The success of a best-selling product can be a double-edged sword. While it brings financial rewards and builds brand recognition, it can also lead to creative stagnation. Maisie Schloss, designer behind the popular Maisie Wilen label, experienced this firsthand with her perforated knit designs. Their popularity, while gratifying, created a challenge for her. She felt constrained, longing to explore new ideas while simultaneously fulfilling customer expectations.
“I started to feel a little angsty towards them the last couple of seasons because they have been so popular,” Schloss shared from her California apartment. “They were inhibiting me from showing new things because people were focused on them, while I’m like, ‘Hey, look at this other stuff I made!’ but this season I’ve fallen in love with the fabric all over again.”
This rekindled passion stemmed from a significant shift in Schloss’s design process. Known for her digital-heavy approach, incorporating digital prints and optical illusions into her collections, she decided to take a different path this season.
“Previously, I’ve been almost entirely digital,” Schloss explained, describing how her design journey typically involved digital sketching, silhouette development, and meticulous planning. “Once it was all finalized on the computer I’d make the actual things, it was all very calculated.” While practical, this approach often resulted in a polished, predictable outcome.
Seeking a more spontaneous and artistic expression, Schloss closed her laptop and ventured into the streets of Los Angeles.
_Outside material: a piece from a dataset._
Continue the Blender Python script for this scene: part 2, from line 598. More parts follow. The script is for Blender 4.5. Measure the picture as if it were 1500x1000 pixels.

She embarked on a quest for deadstock materials, abandoning her meticulously planned designs for an improvised, material-driven approach. She draped raffia around the body, threaded vintage beads together, creating funky separates resembling bejeweled fishing nets. She even reimagined her signature perforated jersey, twisting and draping it for a sense of novelty.
“It feels like fine art, observing an image and creating it simultaneously,” Schloss remarked on her newfound methodology, which infused her collection with dimension and depth. “I was like, ‘I have to log off for a minute,'” she joked, acknowledging the need to escape the confines of her digital routine. It seems that this digital detox allowed Schloss to rediscover the beauty and potential of her craft, ultimately giving birth to a collection that feels fresh, artistic, and undeniably Maisie Wilen.